June 24th 2010, about Prague: Those who know the gospel are few and far between, and even those do not share it, because, as someone told us, they feel they are not good enough. Prague walks with grace and glides around with grace but it is oblivious to real grace. Also, I do not feel love. There is a coldness to the city, especially when away from the tourists, that cannot go unseen. However, I have seen that God is working here, and that the World Harvest team are merely joining him in his work, and that love and grace are working their way in through the cracks in the cobble stones.

August 10th 2010, in London: As soon as I found my British friends at the airport it was like something clicked in my head and all British intonations came back; even the very first word that came out of my mouth startled me. I didn’t think it would switch on that fast (as I typed the word “fast” just then, I said it in a British accent in my head). But, to make my head even more confused, when I was ordering dinner I spoke to the waitress half expecting her to not understand English. When she understood us perfectly, I thought: oh, that’s nice, it’s one of those restaurants with waiters that can speak good English. But then I remembered that people speak English here. Still, when she took the plates away, I wanted to say “Dekuju!” (thank you in Czech). I said good-bye in Czech anyway as we left, knowing she wouldn’t understand.

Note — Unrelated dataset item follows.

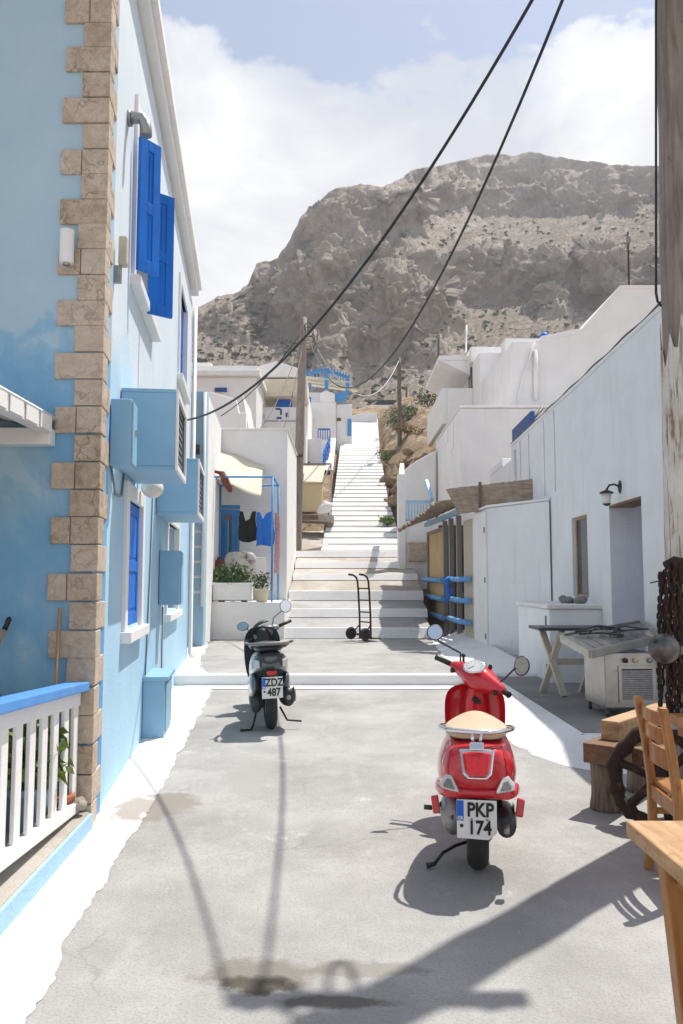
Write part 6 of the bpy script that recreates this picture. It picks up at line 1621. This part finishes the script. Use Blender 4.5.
for s in (-1, 1):
    m = MB(GS); m.loft([[Vector((s*x0,y,z1)), Vector((s*(x0+.035),y,(z0+z1)/2)), Vector((s*x0,y,z0)), Vector((s*(x0-.05),y,(z0+z1)/2))] for y, x0, z0, z1 in ((-.22,.15,.34,.60),(-.1,.18,.26,.62),(.1,.19,.24,.60),(.3,.17,.24,.5))]); m.build('side_panel', W['grey_gloss'], bd2, subsurf=2)
m = MB(GS); m.loft([seat_ring(-.27,.06,.825,.785), seat_ring(-.22,.13,.845,.78), seat_ring(-.05,.155,.855,.775), seat_ring(.12,.15,.845,.775), seat_ring(.2,.14,.82,.77), seat_ring(.42,.12,.82,.76), seat_ring(.55,.07,.82,.75)]); m.build('seat', W['darkgrey'], gs, subsurf=2)
m = MB(GS); pts = [(-.16,.0,.80),(-.185,-.15,.84),(-.17,-.27,.85),(-.08,-.33,.855),(.08,-.33,.855),(.17,-.27,.85),(.185,-.15,.84),(.16,.0,.80)]; m.tube(pts, .018, 10); m.tube([(-.19,-.15,.845),(-.235,-.17,.86)], .014, 8); m.tube([(.19,-.15,.845),(.235,-.17,.86)], .014, 8); m.box((0,-.25,.848),(.26,.12,.022)); m.build('grab_rail', W['silvergrey'], gs, bevel=.006)
m = MB(GS); f = [Vector((x,-.372+abs(x)*.25,.71+z)) for x, z in ((-.13,.045),(0,.055),(.13,.045),(.09,-.03),(0,-.045),(-.09,-.03))]; m.prism(f, (0,.06,0)); tl = m.build('tail_light', W['darkgrey'], gs, bevel=.01)
m = MB(GS); f = [Vector((x,-.395+abs(x)*.2,.585+z)) for x, z in ((-.05,.02),(.05,.02),(.04,-.022),(-.04,-.022))]; m.prism(f, (0,.04,0)); m.build('tail_lens', W['redlens'], tl, bevel=.006)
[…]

August 15th 2010: Yesterday I was sitting at my empty gate at Heathrow airport, in front of a ground to ceiling window with a view of all the airplanes, and I got to thinking. I got to thinking about where I was going. My ticket said Philadelphia on it– I didn’t really want to go there. However, I didn’t really want to stay where I was either. I wasn’t passionate at all towards leaving or going, I was just… there, in my own unidentifiable haze of displacement, and I didn’t like it. I was like a little girl trapped in an elevator who is praying for it to start moving, in either direction, it doesn’t matter, as long as it’s moving. I don’t know where I want to go.

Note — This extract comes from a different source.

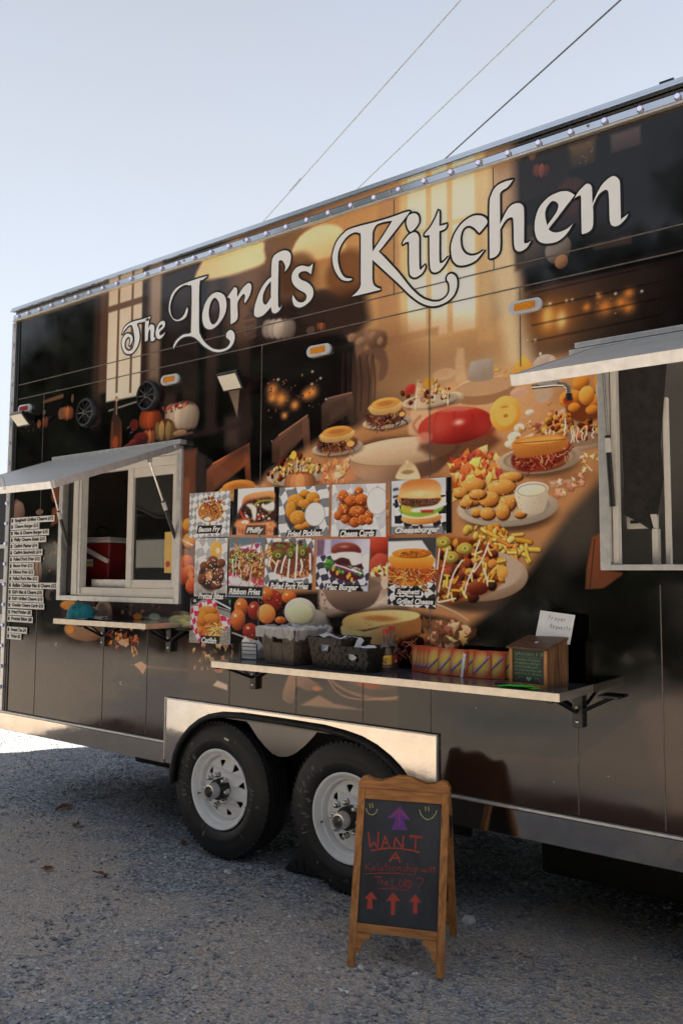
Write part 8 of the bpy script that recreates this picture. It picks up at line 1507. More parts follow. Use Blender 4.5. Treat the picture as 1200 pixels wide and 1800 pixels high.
def wheel(x):
    w_ = thing('wheel', None, None, (x, .02, .387)); w_.parent = trailer; w_.matrix_parent_inverse = WORLDP[trailer.name]
    prof = [(.215,-.20),(.30,-.225),(.355,-.218),(.380,-.195),(.389,-.16)]
    for k in range(4): prof += [(.390,-.150+k*.034),(.390,-.128+k*.034),(.381,-.126+k*.034),(.381,-.120+k*.034)]
    prof += [(.389,-.015),(.384,.004),(.372,.014),(.352,.021),(.335,.026),(.318,.0285),(.30,.030),(.292,.0335),(.278,.033),(.262,.0285),(.247,.022),(.238,.014),(.231,.004),(.215,-.01)]
    ty = MB().lathe(prof, n=72, axis='y').build('tyre', M['rubber'], w_, 28); ty.data.materials.append(M['rubber_worn'])
    for p in ty.data.polygons:
        c = p.center; r_ = math.hypot(c.x, c.z)
        if c.y < .003 and r_ < .382: p.material_index = 1
    tr = MB()
    for k in range(72):
        t = 2*math.pi*(k+.5)/72
        for dy, r_ in ((-.004, .377), (.0, .385)): pass
        Mx = Matrix.Rotation(-t, 4, 'Y'); tr.box(.372, -.012, -.010, .388, .004, .006, Mx)
    tr.build('tread_block', M['rubber'], ty)
    rimp = [(.215,-.02),(.228,.012),(.231,.020),(.226,.024),(.218,.022),(.209,.010),(.203,-.004),(.199,-.012),(.190,-.014),(.186,-.020),(.184,-.045),(.181,-.052),(.176,-.050)]
    rim = MB().lathe(rimp, n=64, axis='y').build('rim', M['wheel_white'], w_, 35)
    ring = lambda r_: [(r_*math.cos(2*math.pi*k/64), r_*math.sin(2*math.pi*k/64)) for k in range(64)]
    holes = [ring(.062)]
    for k in range(8):
        t = 2*math.pi*(k+.25)/8; f = lambda r_, a: (r_*math.cos(t+a), r_*math.sin(t+a)); h_ = [f(.152,-.15),f(.158,-.08),f(.159,.08),f(.152,.15),f(.143,.13),f(.120,.035),f(.114,0),f(.120,-.035),f(.143,-.13)]
        holes.append(h_)
    dm = stand(curve_mesh([ring(.1775)]+holes, .004), .046)
    for v in dm.vertices:
        r_ = math.hypot(v.co.x, v.co.z); v.co.y += -.026*(1-min(1, max(0, (r_-.098)/.05)))**1.0 if r_ < .15 else 0
    dm.materials.clear(); dm.materials.append(M['wheel_white']); shade(dm, 30); link('rim_disc', dm, rim)
    MB().lathe([(.17,-.075),(0,-.075)], n=24, axis='y').build('brake_drum', M['dark'], w_)
    MB().lathe([(.0615,-.03),(.0605,.030),(.052,.046),(.044,.048)], n=32, axis='y').build('hub', M['black_metal'], w_, 40)
    MB().lathe([(.044,.048),(.043,.080),(.040,.088),(.036,.087)], n=32, axis='y').build('hub_collar', M['alu'], w_, 40)
    MB().lathe([(.036,.088),(.035,.068),(.030,.067),(.028,.055),(0,.053)], n=28, axis='y').lathe([(.041,.0885),(.041,.096),(.031,.097),(.029,.07)], n=28, axis='y').build('hub_cap', M['nut'], w_, 40)
    for k in range(8):
        t = 2*math.pi*k/8; MB().lathe([(.0165,-.006),(.0165,.010),(.0125,.013),(.0125,.026),(.009,.032),(0,.033)], n=8, axis='y').build('lug_nut', M['nut'], w_, 30, loc=(.084*math.cos(t), -.021, .084*math.sin(t)))
    MB().tube([(-.185,.012,-.055),(-.172,-.018,-.05)], .0045, 6).build('valve', M['black'], w_)
    MB().box(-.018,-.0352,.300,.018,-.0335,.312, Matrix.Rotation(R(14 if x < -3 else -200), 4, 'Y')).build('balance_sticker', M['white_plastic'], w_)
    q = random.Random(int(-x*10))
    sp = MB()
    for k in range(34):
        t = q.choice([q.uniform(2.3, 3.6), q.uniform(2.3, 3.6), q.uniform(-.4, .2), q.uniform(0, 6.3)]); r_ = q.uniform(.255, .335); wd, hg = q.uniform(.003, .010), q.uniform(.010, .04); yy = -.0345 if r_ > .27 else -.031
        pts = [(r_+hg*math.cos(a)*q.uniform(.5, 1), wd*math.sin(a)*q.uniform(.5, 1)) for a in [2*math.pi*i/7 for i in range(7)]]
        pts = [(a, b_+.0) for a, b_ in pts]; P3 = [(a*math.cos(t)-b_*math.sin(t), yy-(.001 if .27 < math.hypot(a, b_) < .31 else -.004-.02*max(0, math.hypot(a, b_)-.31)/.03*.3), a*math.sin(t)+b_*math.cos(t)) for a, b_ in pts]; sp.add(P3, [tuple(range(7))])
    tag(sp.build('mud_splash', M['mud'], ty), kind='stuff')
    return w_
wheel(-3.588); wheel(-2.648)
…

October 20th 2010: …and eventually I see that the best way to defeat the wave, the battle, is to give up control of the win and surrender it to the hands of my creator who knows me better because he made me. In all of that churning fear I got a taste of the beauty that comes with trusting that you’ll be okay, trusting the one that is moving you, and not worrying about the upcoming waves. There is so much peace in letting go.

In other news, I miss Prague. I miss the feeling of fullness that it gave me. I miss living around people who try to be moved completely by the spirit, by the waves. I miss the stories and the lights and the wind and the summer evenings and all the walking and the children and the world defeaning fellowship. But it's wonderful that every day I figure out more reasons why God put me there this summer, why I needed it, and that I can learn- little by little- to take the feeling Prague gave me out of that one city and into my life wherever I may be.

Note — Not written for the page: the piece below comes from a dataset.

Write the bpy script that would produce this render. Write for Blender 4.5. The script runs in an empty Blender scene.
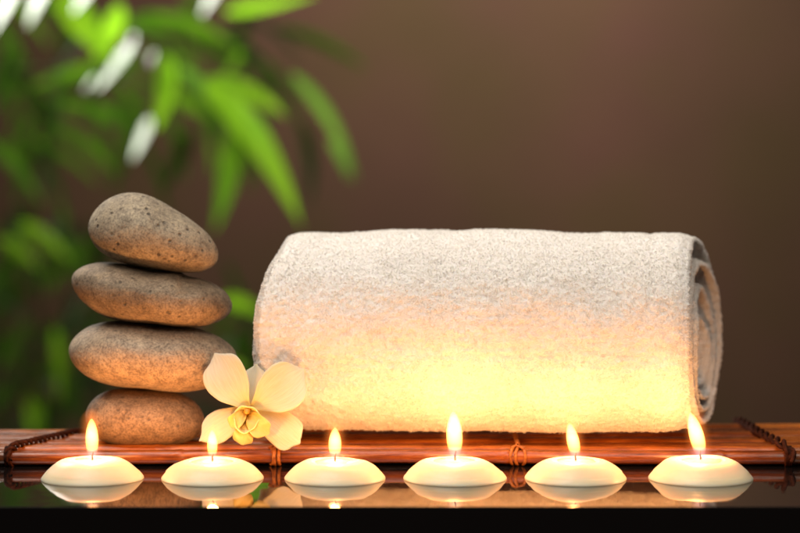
import bpy, bmesh, math, random
import numpy as np
from mathutils import Vector, Matrix
random.seed(7); rng = np.random.default_rng(11)
CM = 0.01
sc = bpy.context.scene
COL = sc.collection
rad = math.radians

# ------------------------------------------------------------------ camera geometry (centimetres)
CAMY, CAMZ, PITCH, FPX = -111.6, 17.7, rad(3.95), 2260.0
def at(px, py, Y):
    """point (cm) seen at picture position px,py (800x533) at the depth Y"""
    u = (px-400)/FPX; v = (266.5-py)/FPX
    dy = math.cos(PITCH)+v*math.sin(PITCH); dz = -math.sin(PITCH)+v*math.cos(PITCH)
    t = (Y-CAMY)/dy
    return Vector((u*t, Y, CAMZ+dz*t))

# ------------------------------------------------------------------ helpers
def link(name, me, mat=None, parent=None, smooth=True):
    o = bpy.data.objects.new(name, me); COL.objects.link(o)
    if mat: me.materials.append(mat)
    if smooth: me.shade_smooth()
    if parent: o.parent = parent
    return o
def k_(F): return F.shape[1]
def mesh_np(name, V, F, mat=None, parent=None, smooth=True, closed=True):
    """V (n,3) in cm, F (m,k) ints"""
    V = np.asarray(V, dtype=np.float32)*CM; F = np.asarray(F, dtype=np.int32)
    if closed:   # faces look outwards
        p = V[F[:, :3]].astype(np.float64); q = V[F[:, [0, 2, -1]]].astype(np.float64)
        vol = np.sum(p[:, 0]*np.cross(p[:, 1], p[:, 2]))+(np.sum(q[:, 0]*np.cross(q[:, 1], q[:, 2])) if k_(F) == 4 else 0)
        if vol < 0: F = F[:, ::-1]
    me = bpy.data.meshes.new(name); k = F.shape[1]
    me.vertices.add(len(V)); me.vertices.foreach_set('co', V.ravel())
    me.loops.add(F.size); me.loops.foreach_set('vertex_index', F.ravel())
    me.polygons.add(len(F)); me.polygons.foreach_set('loop_start', np.arange(0, F.size, k, dtype=np.int32))
    me.update(calc_edges=True); me.validate()
    return link(name, me, mat, parent, smooth)
def empty(name, loc, label, cat, group=None):
    o = bpy.data.objects.new(name, None); COL.objects.link(o); o.location = Vector(loc)*CM
    o.empty_display_size = .01
    tag(o, label, cat, group); return o
def tag(o, label=None, cat=None, group=None, kind=None):
    if label: o['label'] = label
    if cat: o['category'] = cat
    if group: o['group'] = group
    if kind: o['kind'] = kind
    return o
def grid_faces(nu, nv, wrapu=False, wrapv=False, off=0):
    iu = np.arange(nu if wrapu else nu-1); iv = np.arange(nv if wrapv else nv-1)
    A, B = np.meshgrid(iu, iv, indexing='ij'); A = A.ravel(); B = B.ravel()
    A2 = (A+1) % nu; B2 = (B+1) % nv
    return np.stack([A*nv+B, A2*nv+B, A2*nv+B2, A*nv+B2], 1)+off
def hashn(i, j, k, s):
    h = (i*374761393 + j*668265263 + k*2147483647 + s*974711) & 0xFFFFFFFF
    h = ((h ^ (h >> 13))*1274126177) & 0xFFFFFFFF
    return ((h ^ (h >> 16)) & 0xFFFFFF)/float(0xFFFFFF)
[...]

February 13th 2011: I don’t particularly like one country over the other [England and America]. The time to process that last summer brought me helped me to figure out that they have become neutral lands. They’ve evened themselves out. And while this is good, because I don’t feel contempt towards America anymore, the big spaces between houses and the busy busy lives and the american flags and the southern drawl, I don’t feel like I really belong to either of them. I realize I’m a floater, not really grounded on the surface of anywhere, and not with somewhere I always float home to. It’s freeing, flying like that, but it inhibits my capacity to take up root and care about where I’ve landed; it represses my heart.

But at this point, I need to go back to August 5th 2009 where I had the following revelation: Being an MK or a TCK (third culture kid) as some like to call it, has made the loss of or the creation of ‘home’ an everyday worry or anxiety. As you know, it is something that frequently comes up in my blog. The displacement of my home has essentially been the central theme. Naturally, I’ve been contemplating home quite a bit recently, during this time of transition, which has made me come across and clarify the following truth:

My search for home is hopeless, and will be endlessly dissappointing, because I was not created for the world. No where on the map, whether North Carolina or London, will give me the completion, contentment and community that we long to find at our ‘home’. Only heaven can supply that. We were not meant to find a home in the world. If we feel we have, it is actually the world finding a home in us, not us finding a home in the world. At first I thought this revelation was rather depressing, but now I feel more uplifted than anything: one day we will be filled.

Finally, on July 31st 2011 I wrote: I feel like I should write about the city of Memphis since I have been here so long now—longer even than the amount of time that I was in Prague last summer. It is not like Prague, of course, in all that Prague was, but Prague did lead me to my summer here, so in my protective hands these two summers are held preciously together connected with golden thread, my creator’s divine stitching. I’m reading a book right now that challenges us to love things in our lives, to love our stories, even the sad parts, because of how particular parts of our stories led to new things. I love my parent’s hearts for their willingness to serve that propelled them towards London. I love West London’s harsh and sometimes scary city life for giving me courage I never had. I love London in general for thrusting me towards Prague. I love the sad homelessness of my life for giving me not only the ability, but the strong desire to move. I love Prague for so many things, but also for handing me this summer in Memphis. I love Memphis for the youth, for the sun, for the appreciation for America it has given me, and most of all, for the emotional wreckage that God has used to
reveal my hunger for missions (a desire for just getting out and loving on a foreign field), which scares my introvert self so much I almost want to deny it in the hope that that might make it less true.

And now, after all that, I am here. Perhaps one day in the future I will quote myself from today, December 14th 2011, saying that I want to point other people to the home that we have in heaven, and to tell them that we are all homeless without Christ who longs for us to find him.